Last month Bosnia’s Muslim-dominated government arrested 10 Serb soldiers, claiming they were suspected of war crimes. The international war-crimes tribunal in The Hague said it would investigate the two senior soldiers, a general and a colonel, and might indict them. In an effort to get the men released, the military commander of the Bosnian Serbs, Gen. Ratko Mladic, ordered his forces to cut off all contacts with the NATO units implementing the Dayton peace agreement. If it holds, the boycott could prevent the parties from resolving crucial remaining issues, including postwar political arrangements. That, in turn, could even delay the withdrawal of some U.S. forces from Bosnia.
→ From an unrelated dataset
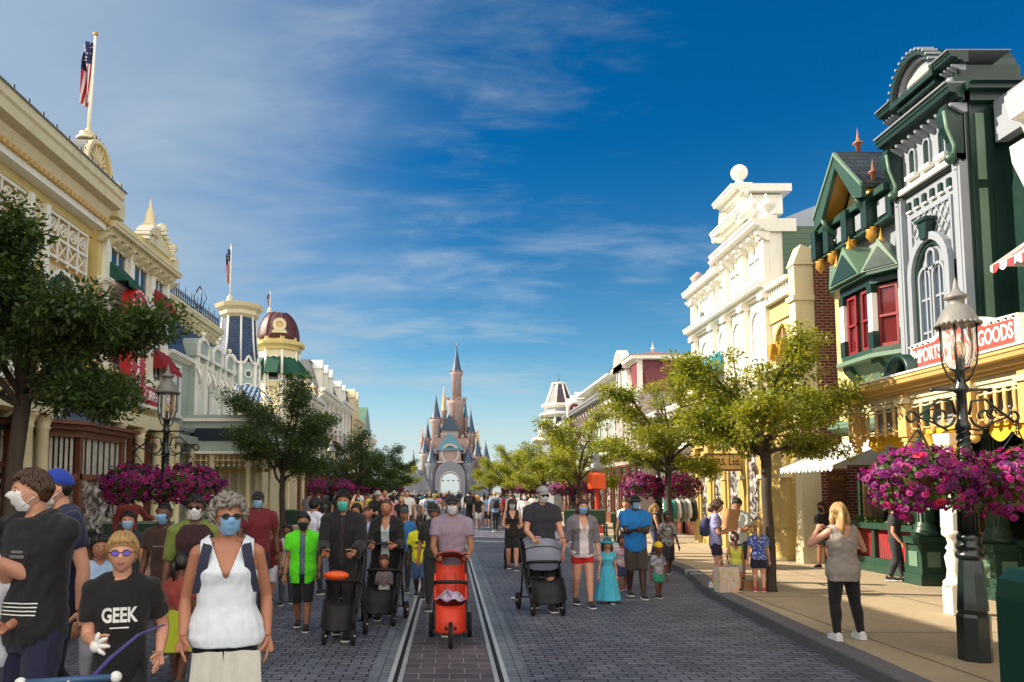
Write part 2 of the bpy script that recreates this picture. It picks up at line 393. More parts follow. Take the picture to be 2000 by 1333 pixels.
rail(.45, 1); rail(-.47, -1)
def walk(name, line, out, side):
    mb = MB(); pts = [(x + side * .3, y) for y, x in line]
    poly = pts + [(out, line[-1][0]), (out, line[0][0])]
    mb.prism(poly, -.01, .12, 'sidewalk'); tag(mb.build(name), None, None, None, 'structure')
    kb = MB(); 
    for (y0, x0), (y1, x1) in zip(line[:-1], line[1:]):
        n = max(1, round((y1 - y0) / 1.4)) if y1 - y0 < 30 else 40
        for i in range(n):
            a, b = i / n, (i + 1) / n; g = .006
            ya, yb = y0 + (y1 - y0) * a + g, y0 + (y1 - y0) * b; xa, xb = x0 + (x1 - x0) * a, x0 + (x1 - x0) * b
            kb.prism([(xa, ya), (xb, yb), (xb + side * .288, yb), (xa + side * .288, ya)], -.01, .124, 'kerb_stone')
            kb.prism([(xa + side * .02, ya), (xb + side * .02, yb), (xb + side * .28, yb), (xa + side * .28, ya)], .124, .130, 'kerb_stone')
    tag(kb.build('kerb'), None, None, None, 'structure')
walk('sidewalk', KR, 14, 1); walk('sidewalk', KL, -14, -1)
# paper litter on the pavers
lt = MB(); p = onZ(1003, 1172, 0)
lt.grid(lambda a, b: (p.x - .04 + .09 * a, p.y + .1 * b, .012 + .02 * math.sin(5 * a + 3 * b) ** 2), 5, 5, 'paper_white')
tag(lt.build('paper_scrap'), 'crumpled white paper scrap lying on the grey pavers', 'litter')
# ================================================================== facade toolkit: u along the street, v up, w towards the street
class Fac:
    def __init__(s, side, X, u0, name, label, cat='building', group=None):
        s.side, s.X, s.u0 = side, X, u0
        s.root = thing(name, label, cat, (side * X, u0, 0), 0, group)
        s.M = Matrix(((0, 0, -side, 0), (1, 0, 0, -u0), (0, 1, 0, 0), (0, 0, 0, 1)))
    def mb(s): return MB(s.M)
    def at(s, x, y, w=0):
        p = onX(x, y, s.side * (s.X - w)); return p.y, p.z
    def world(s, u, v, w): return Vector((s.side * (s.X - w), u, v))
def arch(u0, u1, v0, v1, n=10, pointed=False):
    'outline of a round-headed opening: straight sides, arch on top reaching v1'
    r = (u1 - u0) / 2; c = (u0 + u1) / 2
    if pointed:
        h = (u1 - u0) * 1.0; pts = [(u0, v0), (u1, v0)]
        for i in range(n + 1): t = i / n; pts.append((u1 - (u1 - c) * t, v1 - h + h * math.sin(t * pi / 2) ** .9))
        for i in range(n - 1, -1, -1): t = i / n; pts.append((u0 + (c - u0) * t, v1 - h + h * math.sin(t * pi / 2) ** .9))
        return pts
    return [(u0, v0), (u1, v0)] + [(c + r * math.cos(pi * i / n), v1 - r + r * math.sin(pi * i / n)) for i in range(n + 1)]
def rect(u0, u1, v0, v1): return [(u0, v0), (u1, v0), (u1, v1), (u0, v1)]
def shrink(poly, d):
    cx = sum(p[0] for p in poly) / len(poly); cy = sum(p[1] for p in poly) / len(poly)
    w = max(p[0] for p in poly) - min(p[0] for p in poly); h = max(p[1] for p in poly) - min(p[1] for p in poly)
    mx = (max(p[0] for p in poly) + min(p[0] for p in poly)) / 2; my = (max(p[1] for p in poly) + min(p[1] for p in poly)) / 2
    return [(mx + (a - mx) * (w - 2 * d) / w, my + (b - my) * (h - 2 * d) / h) for a, b in poly]
def window(F, u0, u1, v0, v1, w=0., fm='white_paint', gm='glass', fr=.07, kind='rect', cols=2, rows=2, sill=True, depth=.05, name='window', parent=None):
    'window part (frame, bars, sill) with its glass as a sub-part'
    poly = rect(u0, u1, v0, v1) if kind == 'rect' else arch(u0, u1, v0, v1, 10, kind == 'lancet')
    mb = F.mb(); inn = shrink(poly, fr); mb.frame(poly, inn, w + .004, w + depth + .02, fm)
    bt = .022
    for i in range(1, cols): c = u0 + (u1 - u0) * i / cols; mb.box(c - bt, c + bt, v0 + fr, v1 - fr * (1 if kind == 'rect' else 1.5), w + .012, w + depth * .8, fm)
    for i in range(1, rows): c = v0 + (v1 - v0) * i / rows; mb.box(u0 + fr, u1 - fr, c - bt, c + bt, w + .012, w + depth * .7, fm)
    if sill: mb.box(u0 - .06, u1 + .06, v0 - .09, v0 - .003, w + .004, w + depth + .09, fm)
    o = mb.build(name, parent or F.root)
    g = F.mb(); g.prism(inn, w + .003, w + .012, gm); g.build('pane', o)
    return o
CORN = [(0, 0), (0, .35), (.12, .42), (.2, .5), (.34, .55), (.42, .82), (.5, 1.), (1., 1.)]   # (v fraction, w fraction) from wall up
def cornice(mb, u0, u1, v, h, pr, m, ends=0.0, brk=0, bm=None, bh=None, w=0):
    poly = [(v, w + .002)] + [(v + h * a, w + pr * b) for a, b in ((0, .25), (.18, .3), (.2, .5), (.45, .62), (.5, .9), (.72, .94), (.78, 1.), (1., 1.))] + [(v + h, w + .002)]
    mb.prism(poly, u0 - ends, u1 + ends, m, 0)
    if brk:
        n = max(1, int((u1 - u0) / brk)); bh = bh or h * .7
        for i in range(n + 1):
            c = u0 + (u1 - u0) * i / n; bw = brk * .16
            mb.prism([(v - .003, w), (v - .003, w + pr * .75), (v - bh * .3, w + pr * .7), (v - bh, w + pr * .2), (v - bh, w)], c - bw, c + bw, bm or m, 0)
def column(mb, u, w, v0, v1, r, m, base=True, n=14, flute=False):
    h = v1 - v0
    pr = [(r * 1.5, v0), (r * 1.5, v0 + .1), (r * 1.2, v0 + .14), (r * 1.25, v0 + .2), (r, v0 + .25), (r * 1.02, v0 + h * .35), (r * .86, v1 - .3), (r * 1.1, v1 - .26), (r * .9, v1 - .22), (r * 1.3, v1 - .08), (r * 1.5, v1 - .06), (r * 1.5, v1)]
    mb.lathe([(a, b) for a, b in pr], (u, 0, w), m, n, 1)
    if flute:
        for i in range(n):
            t = 2 * pi * i / n; mb.tube([(u + r * 1.0 * math.cos(t), v0 + .28, w + r * 1.0 * math.sin(t)), (u + r * .86 * math.cos(t), v1 - .32, w + r * .86 * math.sin(t))], r * .1, m, 5)
def urn(mb, u, v, w, s, m, n=14):
    mb.lathe([(.28 * s, v), (.28 * s, v + .1 * s), (.12 * s, v + .16 * s), (.14 * s, v + .24 * s), (.34 * s, v + .42 * s), (.36 * s, v + .56 * s), (.2 * s, v + .7 * s), (.08 * s, v + .8 * s), (.05 * s, v + .98 * s), (.001, v + 1.05 * s)], (u, 0, w), m, n, 1)
def ballfin(mb, u, v, w, s, m):
    mb.lathe([(.3 * s, v), (.3 * s, v + .12 * s), (.14 * s, v + .2 * s), (.16 * s, v + .3 * s)] + [(max(.001, .34 * s * math.sin(pi * i / 10)), v + .62 * s - .34 * s * math.cos(pi * i / 10)) for i in range(1, 11)], (u, 0, w), m, 14, 1)
def spike(mb, u, v, w, s, m):
    mb.lathe([(.1 * s, v), (.1 * s, v + .35 * s), (.2 * s, v + .4 * s), (.22 * s, v + .46 * s), (.08 * s, v + .56 * s), (.03 * s, v + .9 * s), (.001, v + 1.15 * s)], (u, 0, w), m, 8, 1)
def awning(F, u0, u1, v0, v1, w0, w1, m, name='awning', scal=8, val=.14, parent=None):
    'sloping canvas with side cheeks and a scalloped valance'
    mb = F.mb(); t = .012
    mb.grid(lambda a, b: (u0 + (u1 - u0) * a, v1 + (v0 - v1) * b - .05 * math.sin(pi * b), w0 + (w1 - w0) * b), 10, 6, m)
    for u in (u0, u1): mb.prism([(v1, w0), (v0, w1), (v0, w0 + .02)], u - t, u + t, m, 0)
    n = max(3, scal); k = 5
    vs = []; fs = []
    for i in range(n * k + 1):
        a = i / (n * k); s_ = abs(math.sin(pi * n * a)); u = u0 + (u1 - u0) * a
        vs += [(u, v0, w1), (u, v0 - val * (.55 + .45 * s_), w1 + .004)]
    fs = [(2 * i, 2 * i + 2, 2 * i + 3, 2 * i + 1) for i in range(n * k)]
    mb.add(vs, fs, m)
    return mb.build(name, parent or F.root, recalc=False)
def wallblock(F, u0, u1, v0, v1, d0, m, w=0, name='wall'):
    mb = F.mb(); mb.box(u0, u1, v0, v1, -d0, w, m); return mb.build(name, F.root)
def quoins(mb, u, v0, v1, w, m, s=.12):
    v = v0; k = 0
    while v < v1 - .2: mb.box(u - s - (.06 if k % 2 else 0), u + s + (.06 if k % 2 else 0), v, min(v + .26, v1), w + .001, w + .03, m); v += .3; k += 1
def usflag(name, label, base, top_len, pole_h, flag_h, sw, lean=0, group='flags on the rooftops'):
    'pole with a limp striped flag wrapped round it'
    root = thing(name, label, 'flag', base, 0, group)
    p = MB(); p.lathe([(sw * .9, 0), (sw * .9, .06), (sw * .5, .12), (sw * .7, .2), (sw * .3, .28), (sw * .2, .34)], (0, 0, 0), 'cream', 10)
    p.tube([(0, 0, .2), (lean * .5, 0, pole_h * .5), (lean, 0, pole_h)], [sw * .17, sw * .14, sw * .1], 'white_paint', 8)
    p.sphere((lean, 0, pole_h + sw * .18), sw * .2, 'gold', 8, 6); p.build('pole', root)
    f = MB(); ns = 13; H = flag_h
    def P(a, b):      # a across the hoist folds, b down
        wob = .5 + .5 * math.sin(b * 6 + 1); x = lean * (1 - b * H / pole_h) + sw * (-.1 - .75 * a - .25 * a * wob) * (1 - .35 * b); y = sw * .5 * math.sin(a * 9 + b * 3) * (.3 + a)
        return (x, y, pole_h - .06 - H * b - .12 * a * (1 - b) * H - .06 * H * a)
    for k in range(ns):
        m = 'flag_red' if k % 2 == 0 else 'flag_white'
        for j in range(8):
            b0, b1 = j / 8, (j + 1) / 8; a0, a1 = k / ns, (k + 1) / ns
            mm = 'flag_blue' if (b0 < .36 and a0 < .95) else m
            f.add([P(a0, b0), P(a1, b0), P(a1, b1), P(a0, b1)], [(0, 1, 2, 3)], mm, True)
    # stars
    rs = random.Random(3)
    for i in range(26):
        a, b = rs.uniform(.05, .95), rs.uniform(.02, .34); q = P(a, b); e = sw * .06
        f.add([(q[0] - e, q[1] - .02 * sw - .012, q[2]), (q[0], q[1] - .02 * sw - .012, q[2] + e), (q[0] + e, q[1] - .02 * sw - .012, q[2]), (q[0], q[1] - .02 * sw - .012, q[2] - e)], [(0, 1, 2, 3)], 'flag_white')
    f.build('flag_cloth', root, recalc=False)
    return root
mat('flag_red', (176, 30, 46), .8, .15, 3); mat('flag_white', (226, 220, 222), .8, .1, 3); mat('flag_blue', (38, 44, 92), .8, .15, 3)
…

Until now, the military implementation of the peace agreement has been going well. NEWSWEEK has learned that Adm. Leighton Smith, the NATO commander in Bosnia, told U.S. officials it may be possible to withdraw some American units as early as next May. But not if the Dayton accord is in shreds. So last week the chief negotiator of that agreement, Assistant Secretary of State Richard Holbrooke, who plans to leave the Clinton administration soon, was sent once more into the Bosnian breach.
He wasn’t the only major player to suddenly reappear on the stage. Bosnian Serb President Radovan Karadzic had been lying low since Dayton. Like Mladic, he was under indictment for war crimes and on the outs with Yugoslav leader Slobodan Milosevic, the principal patron of the Bosnian Serbs. Under the terms of the Dayton accord, NATO troops were supposed to arrest Karadzic on sight. But last week, apparently hoping to show he was still in charge, he drove out in an ostentatious motorcade, breezing past American and other NATO troops. He denied any involvement in war crimes (box). Later he and other Bosnian Serb political leaders said they would resume contacts with NATO, but it wasn’t known if Mladic would agree.
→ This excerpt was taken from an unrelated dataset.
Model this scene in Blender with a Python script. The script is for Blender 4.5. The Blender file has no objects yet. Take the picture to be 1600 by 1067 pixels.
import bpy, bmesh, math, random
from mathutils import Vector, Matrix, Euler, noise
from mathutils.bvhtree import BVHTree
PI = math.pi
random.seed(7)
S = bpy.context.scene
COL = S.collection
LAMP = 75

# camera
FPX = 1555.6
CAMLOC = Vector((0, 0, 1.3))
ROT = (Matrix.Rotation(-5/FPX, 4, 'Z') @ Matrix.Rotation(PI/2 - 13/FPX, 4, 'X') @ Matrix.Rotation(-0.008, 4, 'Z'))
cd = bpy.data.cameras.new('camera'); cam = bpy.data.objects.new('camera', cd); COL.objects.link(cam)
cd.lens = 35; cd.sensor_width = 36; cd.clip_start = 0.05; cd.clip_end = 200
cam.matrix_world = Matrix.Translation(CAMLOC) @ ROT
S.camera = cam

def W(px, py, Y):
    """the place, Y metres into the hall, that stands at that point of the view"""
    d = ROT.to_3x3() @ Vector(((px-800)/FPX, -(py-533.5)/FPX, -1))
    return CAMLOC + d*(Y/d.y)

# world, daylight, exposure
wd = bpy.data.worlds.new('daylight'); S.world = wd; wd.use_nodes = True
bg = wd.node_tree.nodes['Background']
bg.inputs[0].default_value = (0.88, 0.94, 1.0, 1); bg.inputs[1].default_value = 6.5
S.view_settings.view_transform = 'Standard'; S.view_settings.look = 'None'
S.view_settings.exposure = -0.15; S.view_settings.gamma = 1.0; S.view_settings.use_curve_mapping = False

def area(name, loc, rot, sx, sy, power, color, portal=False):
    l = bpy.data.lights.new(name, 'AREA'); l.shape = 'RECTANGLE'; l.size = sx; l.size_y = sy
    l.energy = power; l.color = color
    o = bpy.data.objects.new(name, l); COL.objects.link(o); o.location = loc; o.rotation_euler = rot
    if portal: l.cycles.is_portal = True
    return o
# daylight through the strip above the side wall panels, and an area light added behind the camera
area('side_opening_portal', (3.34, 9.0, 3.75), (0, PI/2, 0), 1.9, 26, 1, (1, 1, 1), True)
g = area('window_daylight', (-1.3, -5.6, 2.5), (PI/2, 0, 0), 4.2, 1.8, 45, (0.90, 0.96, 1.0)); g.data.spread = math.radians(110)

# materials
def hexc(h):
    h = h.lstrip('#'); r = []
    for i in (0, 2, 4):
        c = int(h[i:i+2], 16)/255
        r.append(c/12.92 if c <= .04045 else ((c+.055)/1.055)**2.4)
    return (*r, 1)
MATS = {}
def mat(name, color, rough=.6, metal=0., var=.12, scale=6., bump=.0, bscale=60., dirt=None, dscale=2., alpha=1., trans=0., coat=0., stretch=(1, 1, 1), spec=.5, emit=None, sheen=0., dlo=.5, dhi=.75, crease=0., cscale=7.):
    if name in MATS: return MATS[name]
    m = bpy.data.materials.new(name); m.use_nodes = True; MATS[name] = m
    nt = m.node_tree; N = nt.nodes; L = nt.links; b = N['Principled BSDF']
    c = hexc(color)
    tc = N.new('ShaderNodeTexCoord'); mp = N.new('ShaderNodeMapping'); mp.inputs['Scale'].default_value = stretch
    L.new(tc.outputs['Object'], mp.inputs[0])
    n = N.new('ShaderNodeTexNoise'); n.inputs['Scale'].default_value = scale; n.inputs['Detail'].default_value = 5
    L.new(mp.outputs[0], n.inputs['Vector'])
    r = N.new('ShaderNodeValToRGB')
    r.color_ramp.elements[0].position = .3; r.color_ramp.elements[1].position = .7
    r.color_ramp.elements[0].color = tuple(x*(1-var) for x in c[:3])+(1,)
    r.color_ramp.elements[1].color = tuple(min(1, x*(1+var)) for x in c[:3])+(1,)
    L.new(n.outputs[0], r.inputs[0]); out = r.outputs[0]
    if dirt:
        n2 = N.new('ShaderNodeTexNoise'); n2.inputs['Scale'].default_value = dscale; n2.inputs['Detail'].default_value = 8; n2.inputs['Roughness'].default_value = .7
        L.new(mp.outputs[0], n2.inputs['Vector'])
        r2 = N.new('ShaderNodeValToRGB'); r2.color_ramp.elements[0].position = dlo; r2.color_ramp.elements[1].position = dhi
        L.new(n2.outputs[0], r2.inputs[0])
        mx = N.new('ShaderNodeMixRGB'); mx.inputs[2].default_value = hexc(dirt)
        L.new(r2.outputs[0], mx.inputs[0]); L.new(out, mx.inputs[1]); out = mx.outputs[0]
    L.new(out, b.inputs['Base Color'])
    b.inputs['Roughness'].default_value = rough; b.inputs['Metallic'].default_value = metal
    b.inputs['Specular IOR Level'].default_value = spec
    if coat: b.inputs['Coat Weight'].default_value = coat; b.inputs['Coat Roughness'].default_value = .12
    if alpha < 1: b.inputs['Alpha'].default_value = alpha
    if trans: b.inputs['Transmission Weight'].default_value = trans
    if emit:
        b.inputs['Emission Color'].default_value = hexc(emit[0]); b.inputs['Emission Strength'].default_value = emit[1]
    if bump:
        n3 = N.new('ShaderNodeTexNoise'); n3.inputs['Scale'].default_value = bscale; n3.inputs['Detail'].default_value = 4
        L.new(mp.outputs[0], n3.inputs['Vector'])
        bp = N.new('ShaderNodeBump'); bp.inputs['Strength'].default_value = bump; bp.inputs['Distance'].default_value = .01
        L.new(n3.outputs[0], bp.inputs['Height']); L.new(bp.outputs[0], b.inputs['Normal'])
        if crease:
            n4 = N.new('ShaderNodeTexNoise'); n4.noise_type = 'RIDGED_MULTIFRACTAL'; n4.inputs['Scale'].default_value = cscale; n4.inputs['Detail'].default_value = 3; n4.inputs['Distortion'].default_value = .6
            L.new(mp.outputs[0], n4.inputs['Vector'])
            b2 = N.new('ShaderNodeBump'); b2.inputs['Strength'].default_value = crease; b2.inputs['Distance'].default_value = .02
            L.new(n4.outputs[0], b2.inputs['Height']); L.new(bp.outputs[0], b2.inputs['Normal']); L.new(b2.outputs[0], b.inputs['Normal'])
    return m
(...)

NATO commanders in Bosnia weren’t eager to arrest either Serb leader. They worried that Justice Richard Goldstone, the head of the war-crimes tribunal, wanted to expand their mission into dangerous territory, sending them on the Bosnian equivalent of a hunt for Somali warlords. It is one of the internal contradictions of the Dayton agreement that, in order to separate the warring parties, NATO forces have to work cooperatively with Serb authorities and, at the same time, arrest their top leaders for war crimes. Adding new names to the list didn’t help, and the pressure wasn’t eased much late in the week when the Bosnian government released four of the detained officers, but not the general and the colonel. A NATO officer complained that the tribunal’s ““moral crusade is premature and very damaging to the peace process. It is making things very difficult for us,’’ he said.
But the Clinton administration wasn’t going to let up on war criminals, perhaps in part because it felt a bit guilty about Dayton’s de facto partition of Bosnia. John Shattuck, the assistant secretary of state for human rights, persuaded Milosevic to get him a look at some of the massacre sites around Srebrenica. He came away horrified – and convinced from the scope of the killings that they could not have been random acts of violence by individual soldiers. A European diplomat says the resources commanded by the Serb execution teams suggests ““complicity going right to the top.''
Holbrooke’s job, on perhaps his last mission to Bosnia, was to make sure that the search for war criminals doesn’t derail other parts of a complex peace plan. ““We are not going to tolerate any challenges to the success of the Dayton agreements,’’ he said after Secretary of State Warren Christopher sent him back to the Balkans. In the past, Holbrooke succeeded by focusing on Milosevic, who has leverage on the Bosnian Serbs and is eager to escape the ruinous economic sanctions imposed on Yugoslavia. As a signer in Dayton, Milosevic is also obligated to arrest Karadzic and Mladic if they venture onto his territory, as they seem to have done recently. Sources said the United States and its allies would warn Milosevic that if he wanted to shed his status as an international pariah, he would have to join in the hot pursuit of war criminals. It may be asking a lot of him to hand over his former henchmen, but at least he could stop giving them sanctuary.